"Quando ho iniziato a scrivere il film ho cercato di non pensare troppo al cinema degli altri. Sono comunque cose che ti porti dentro, e le visioni generali in un certo senso influiscono". Eccome se influiscono, aggiungiamo noi, perché Troppo azzurro di Filippo Barbagallo è uno dei migliori esordi del cinema italiano recente. Come scritto nella nostra recensione (la potete leggere qui), il film sembra rivedere la poetica di Massimo Troisi, di Carlo Verdone e di Nanni Moretti, mettendo al centro le (dis)avventure di un venticinquenne, interpretato sempre da Barbagallo, in bilico tra la comodità e l'inaspettato.
Classe 1985, Filippo Barbagallo si è diplomato alla Scuola Romana di Fotografia, lavorando come assistente alla regia di Paola Randi per Tito e gli Alieni e poi con Valerio Mastandrea per Ride. A proposito delle references, il regista racconta che "tra tutti i riferimenti, c'è Troisi, e il suo sguardo sulla timidezza. È un tratto importante la timidezza, che ti può mettere i bastoni tra le ruote. Troisi è un genio assoluto, inarrivabile".

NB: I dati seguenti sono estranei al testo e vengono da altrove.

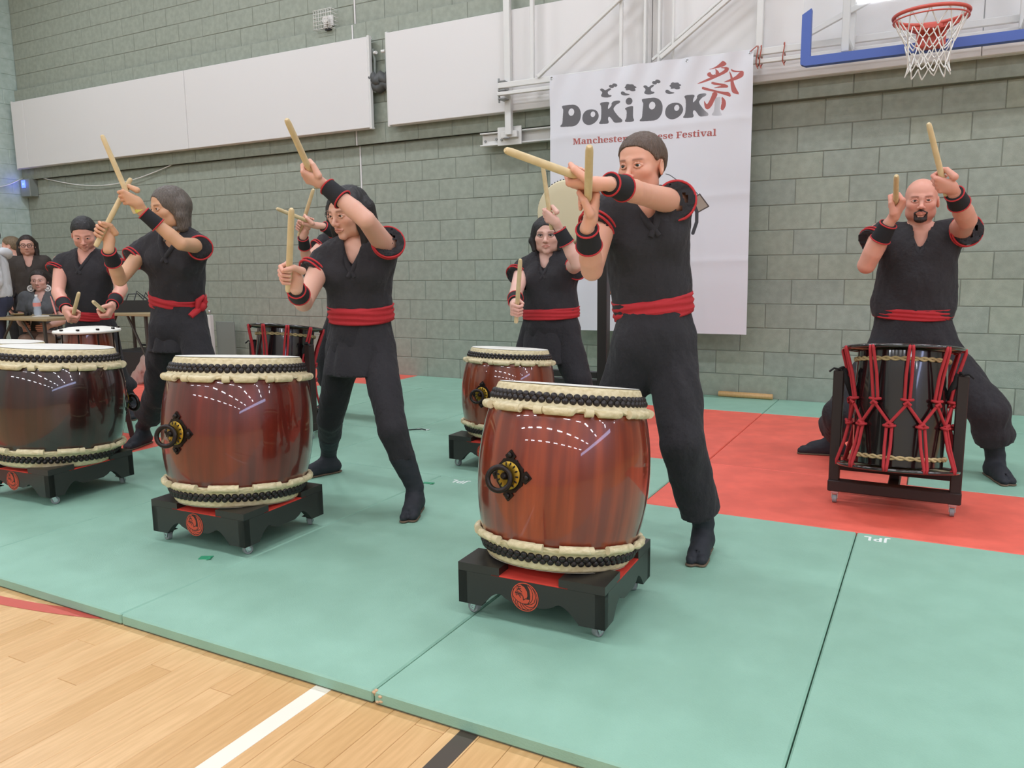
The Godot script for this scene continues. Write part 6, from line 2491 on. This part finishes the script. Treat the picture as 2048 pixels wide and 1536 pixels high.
	person({
		"head": Vector3(-3.956, 1.529, 2.119),
		"face": Vector3(0.027, -0.087, 0.996),
		"neck": Vector3(-3.934, 1.376, 2.098),
		"pelvis": Vector3(-3.903, 0.893, 2.098),
		"armL": [Vector3(-3.817, 1.345, 2.047), Vector3(-3.730, 1.322, 2.312), Vector3(-3.759, 1.420, 2.523), Vector3(-3.826, 1.451, 2.587)],
		"armR": [Vector3(-4.095, 1.320, 2.129), Vector3(-4.059, 1.186, 2.372), Vector3(-3.961, 1.351, 2.507), Vector3(-3.948, 1.426, 2.525)],
		"stL": [Vector3(-3.827, 1.430, 2.500), Vector3(-3.821, 1.520, 2.889)],
		"stR": [Vector3(-4.003, 1.358, 2.504), Vector3(-3.762, 1.663, 2.597)],
		"legL": [Vector3(-3.813, 0.773, 2.098), Vector3(-3.688, 0.451, 2.143), Vector3(-3.623, 0.090, 2.048), Vector3(0.300, 0.000, 0.950)],
		"legR": [Vector3(-3.993, 0.773, 2.098), Vector3(-4.118, 0.451, 2.143), Vector3(-4.183, 0.090, 2.048), Vector3(-0.300, 0.000, 0.950)],
		"label": "player with long dark hair and glasses, mostly hidden behind the woman with long black hair",
		"skin": "d6a48f",
		"hair": "long",
		"hair_mat": "hair_brown",
		"waist": 0.15,
		"chest": 0.155,
		"cell": 0.012,
		"skirt": 0.6,
		"thigh": 0.1,
		"knee": 0.085,
		"cuff": 0.078,
		"cuff_at": 0.6,
		"gather": true,
		"glasses": true,
		"arm": 0.042,
		"dark_sticks": false,
		"stick_labels": ["dark blurred drumstick pointing away from the half hidden player's level forearm", "pale slanting drumstick in the half hidden player's upright fist"],
		"group": "taiko drummers in black tunics and red sashes"})

# a figure at rest: joints from a place, a height and the way it faces
func rest_pose(at: Vector3, H: float, yaw: float, seated := false, lean := 0.0) -> Dictionary:
	var f := Vector3(sin(yaw), 0, cos(yaw))
	var x := Vector3(cos(yaw), 0, -sin(yaw))
	var u := H / 1.72
	var hip := 0.50 if seated else 0.98 * u
	var P := at + Vector3(0, hip, 0)
	var N := P + Vector3(0, 0.44 * u, 0) + f * lean
	var d := {"pelvis": P, "neck": N, "head": N + Vector3(0, 0.165 * u, 0) + f * 0.03, "face": f}
	for s in [1.0, -1.0]:
		var k := "L" if s > 0 else "R"
		var sh: Vector3 = N + x * s * 0.175 * u - Vector3(0, 0.035, 0)
		var el: Vector3 = sh + Vector3(0, -0.27 * u, 0) + x * s * 0.05 + f * (0.06 if seated else -0.02)
		var wr: Vector3 = el + Vector3(0, -0.05 if seated else -0.22 * u, 0) + f * (0.21 if seated else 0.08) - x * s * (0.10 if seated else 0.0)
		d["arm" + k] = [sh, el, wr, wr + (wr - el).normalized() * 0.08]
		var hp: Vector3 = P + x * s * 0.09 - Vector3(0, 0.09, 0)
		var an: Vector3 = Vector3(at.x, 0.09 + at.y, at.z) + x * s * 0.11 + f * (0.40 if seated else 0.0)
		var kn: Vector3 = (hp + f * 0.40 + Vector3(0, 0.02, 0)) if seated else (hp + an) * 0.5 + f * 0.03
		d["leg" + k] = [hp, kn, an, f]
	return d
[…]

Troppo azzurro, tra ironia e leggerezza
Presentato alla Festa del Cinema di Roma 2023, Troppo azzurro è sospeso tra ironia e leggerezza, senza mai essere troppo generazionale. Anzi. "Avevo 23 anni quando ho iniziato a pensare a questa storia", prosegue il regista. "Ci sono pensieri e preoccupazioni di una certa età. Un'età che dura parecchio, forse troppo. Il film è abbastanza autobiografico, ma la materia che abbiamo sotto mano mi ha permesso di scrivere qualcosa di più autentico". Il processo di scrittura, poi, si è rafforzato anche in base al personaggio di Dario, buffo e autentico "Non riesco a scrivere bene cose che ho chiare in testa. Conoscevo le sfumature del personaggio, ma il nocciolo della questione, tutt'ora, non credo di averlo capito".
Il motore di Troppo azzurro sono le protagoniste femminili, interpretate da Alice Benvenuti e Martina Gatti. "Alice e Martina sono il motore del personaggio, e sono due ragazze che hanno guadagnato molto nel trovare due attrici che l'hanno rese sfumate. E molto diverse tra loro". Nel cast anche un ottimo Brando Pacitto, che interpreta l'amico Sandro "Quella con Sandro era una relazione fondamentale per il film, e Brando è stata una fortuna. L'ho preso subito, e ora siamo amici", spiega Barbagallo.
Troppo azzurro, la recensione: l'esordio di Filippo Barbagallo è strepitoso
Roma, gli amici, la libertà di essere pigri
Come detto, Troppo azzurro è l'esordio alla regia di Filippo Barbagallo, tuttavia è stato co-autore del soggetto di serie SadBoi, dopo essersi diplomato al Centro Sperimentale. A proposito, Roma è protagonista silenziosa, e in qualche modo inaspettata nei suoi angoli e nei suoi colori meno inflazionati. "Ho cercato di stare attento alle location, volevo capire che spicchio trovare. Volevo trasmettere un'atmosfera dolce e rilassata", ci racconta l'autore, dicendoci poi come è stato avere Valerio Mastandrea nel cast. "Con Valerio ho lavorato come assistente alla regia per Ride. È una persona che mi mette a mio agio. Forse ha accettato perché ha sentito la mia paura per questo debutto!".
Paura, ma anche nevrosi, ansie e ossessioni di un venticinquenne che non vuole crescere, che si gode la pigrizia e la libertà di poter procrastinare. Perdendo consapevolmente quei treni che potrebbero far cambiare vita. Come sta avvenendo per Filippo Barbagallo, appena salito sul treno del (grande) cinema italiano. "Non ci ho ancora pensato seriamente", ci dice: "Vediamo come va, cosa ne pensano gli altri del film. Però devo dire che fare il regista mi piace. Non ci penso alla carriera. E non penso adesso che possa o non possa partire. Tanto nella vita te la devi cavare. In un modo o nell'altro".